▸ PROBLEM DETAILS: Emit the data below verbatim, stripping out any pictures.

▸ DATA FOR THIS TASK:
|---|

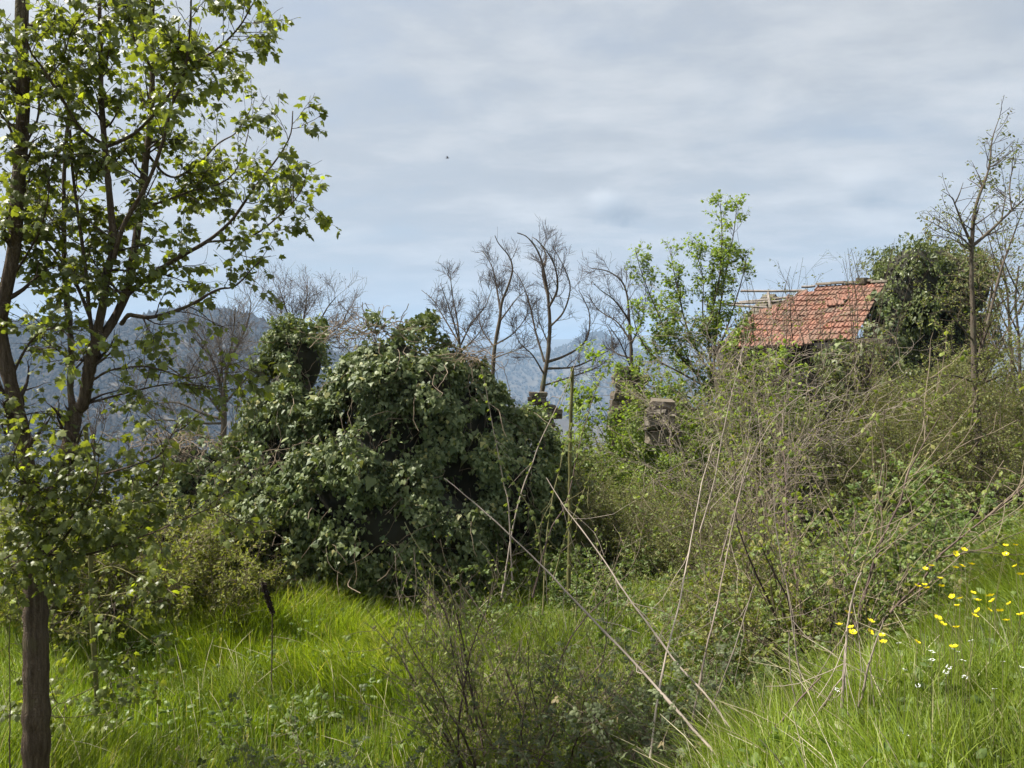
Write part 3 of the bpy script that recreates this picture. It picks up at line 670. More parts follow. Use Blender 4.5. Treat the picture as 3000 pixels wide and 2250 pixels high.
# ------------------------------------------------------------------ trees
def tree(name, label, limbs, seed, bark, twigmat, l1, l2, leafspec=None, base=None, group=None, nleaf=0, l3=None, sides=8, thin=None):
    """limbs: list of (points n x 3, r0, r1); first one is the trunk.
    l1/l2/l3: dict for grow(); leafspec: (template, material, count, size, droop, levels)"""
    g = np.random.default_rng(seed)
    b0 = limbs[0][0][0] if base is None else base
    base = np.array([b0[0], b0[1], float(H(b0[0], b0[1]))]); t = thing(name, label, 'tree', base, group)
    n = limbs[0][0].shape[0]; par = np.array([l[0] for l in limbs]); rad = np.array([l[1] + (l[2] - l[1]) * np.linspace(0, 1, n) ** .9 for l in limbs])
    for k, (p, r) in enumerate(zip(par, rad)):
        mb = MB(); q = p - base
        if k == 0 and q[0][2] > .05: q = np.vstack([[q[0][0], q[0][1], -.1], q]); r = np.append(r[0] * 1.15, r)
        fine = curve(q, 40); rr_ = np.interp(np.linspace(0, 1, 40), np.linspace(0, 1, len(r)), r); jit = 1 + .06 * g.normal(size=40); tubes(mb, fine, rr_ * jit, sides if r[0] > .02 else 5)
        mb.build('trunk' if k == 0 else 'branch', M[bark], t)
    lev = []
    src, srad = par[1:] if (len(par) > 1 and l1.pop('skip', True)) else par, rad[1:] if len(par) > 1 and len(par) > 1 else rad
    src, srad = (par, rad) if len(src) == 0 else (src, srad)
    mb = MB(); cur = (src, srad)
    for spec in (l1, l2, l3):
        if not spec: break
        cur = grow(g, *cur, **spec); lev.append(cur); tubes(mb, cur[0] - base, cur[1], 3 if cur[1].max() < .012 else 5, tint=g.random(len(cur[0])))
    if lev: o = mb.build('twigs', M[twigmat], t); o['kind'] = 'stuff'
    if leafspec:
        tm, mat, cnt, size, droop, use = leafspec; pos, ax, nr = [], [], []
        for li, share in use:
            q = leaf_spots(g, *lev[li], int(cnt * share), .25 if li else .45, 1.0, .8, droop, .45); pos.append(q[0]); ax.append(q[1]); nr.append(q[2])
        pos, ax, nr = map(np.concatenate, (pos, ax, nr)); sz = size * g.uniform(.5, 1.3, len(pos)); tint = g.random(len(pos)) * .93; tint[g.random(len(pos)) > .955] = .97
        pos = pos + ax * sz[:, None] * .35
        if thin:
            kp = (pos[:, 2] < thin[0]) | (pos[:, 2] > thin[1]) | (g.random(len(pos)) < thin[2]); pos, ax, nr, sz, tint = pos[kp], ax[kp], nr[kp], sz[kp], tint[kp]
        m = np.ones(len(pos), bool)
        if nleaf: m = pick_leaf_objects(t, base, pos, ax, nr, sz, tm, M[mat], nleaf, g, tint)
        mb = MB(); leaves(mb, pos[m] - base, ax[m], nr[m], sz[m], tm, 0, tint[m]); o = mb.build('crown', M[mat], t); o['kind'] = 'stuff'
    return t
def px(d, r0, r1, *pts): return (trace(pts, d), r0 * 1.0, r1)

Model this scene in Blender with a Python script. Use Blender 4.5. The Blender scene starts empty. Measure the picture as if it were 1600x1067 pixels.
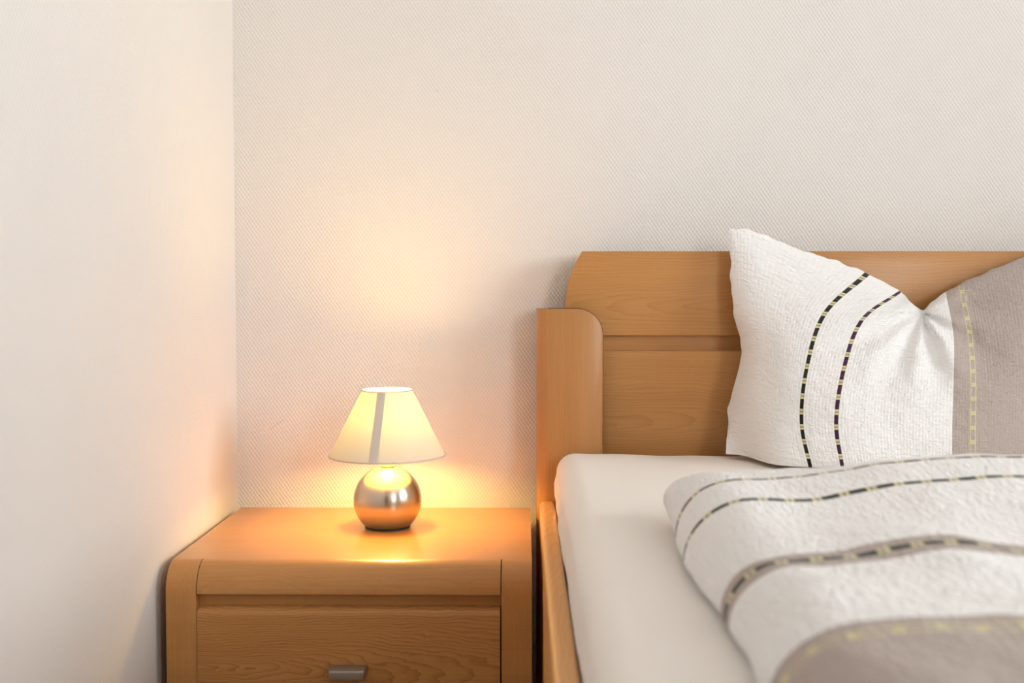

|---|

▸ RESPONSE:
Write part 3 of the bpy script that recreates this picture. It picks up at line 670. More parts follow. Use Blender 4.5. Treat the picture as 3000 pixels wide and 2250 pixels high.
# ------------------------------------------------------------------ trees
def tree(name, label, limbs, seed, bark, twigmat, l1, l2, leafspec=None, base=None, group=None, nleaf=0, l3=None, sides=8, thin=None):
    """limbs: list of (points n x 3, r0, r1); first one is the trunk.
    l1/l2/l3: dict for grow(); leafspec: (template, material, count, size, droop, levels)"""
    g = np.random.default_rng(seed)
    b0 = limbs[0][0][0] if base is None else base
    base = np.array([b0[0], b0[1], float(H(b0[0], b0[1]))]); t = thing(name, label, 'tree', base, group)
    n = limbs[0][0].shape[0]; par = np.array([l[0] for l in limbs]); rad = np.array([l[1] + (l[2] - l[1]) * np.linspace(0, 1, n) ** .9 for l in limbs])
    for k, (p, r) in enumerate(zip(par, rad)):
        mb = MB(); q = p - base
        if k == 0 and q[0][2] > .05: q = np.vstack([[q[0][0], q[0][1], -.1], q]); r = np.append(r[0] * 1.15, r)
        fine = curve(q, 40); rr_ = np.interp(np.linspace(0, 1, 40), np.linspace(0, 1, len(r)), r); jit = 1 + .06 * g.normal(size=40); tubes(mb, fine, rr_ * jit, sides if r[0] > .02 else 5)
        mb.build('trunk' if k == 0 else 'branch', M[bark], t)
    lev = []
    src, srad = par[1:] if (len(par) > 1 and l1.pop('skip', True)) else par, rad[1:] if len(par) > 1 and len(par) > 1 else rad
    src, srad = (par, rad) if len(src) == 0 else (src, srad)
    mb = MB(); cur = (src, srad)
    for spec in (l1, l2, l3):
        if not spec: break
        cur = grow(g, *cur, **spec); lev.append(cur); tubes(mb, cur[0] - base, cur[1], 3 if cur[1].max() < .012 else 5, tint=g.random(len(cur[0])))
    if lev: o = mb.build('twigs', M[twigmat], t); o['kind'] = 'stuff'
    if leafspec:
        tm, mat, cnt, size, droop, use = leafspec; pos, ax, nr = [], [], []
        for li, share in use:
            q = leaf_spots(g, *lev[li], int(cnt * share), .25 if li else .45, 1.0, .8, droop, .45); pos.append(q[0]); ax.append(q[1]); nr.append(q[2])
        pos, ax, nr = map(np.concatenate, (pos, ax, nr)); sz = size * g.uniform(.5, 1.3, len(pos)); tint = g.random(len(pos)) * .93; tint[g.random(len(pos)) > .955] = .97
        pos = pos + ax * sz[:, None] * .35
        if thin:
            kp = (pos[:, 2] < thin[0]) | (pos[:, 2] > thin[1]) | (g.random(len(pos)) < thin[2]); pos, ax, nr, sz, tint = pos[kp], ax[kp], nr[kp], sz[kp], tint[kp]
        m = np.ones(len(pos), bool)
        if nleaf: m = pick_leaf_objects(t, base, pos, ax, nr, sz, tm, M[mat], nleaf, g, tint)
        mb = MB(); leaves(mb, pos[m] - base, ax[m], nr[m], sz[m], tm, 0, tint[m]); o = mb.build('crown', M[mat], t); o['kind'] = 'stuff'
    return t
def px(d, r0, r1, *pts): return (trace(pts, d), r0 * 1.0, r1)

Model this scene in Blender with a Python script. Use Blender 4.5. The Blender scene starts empty. Measure the picture as if it were 1600x1067 pixels.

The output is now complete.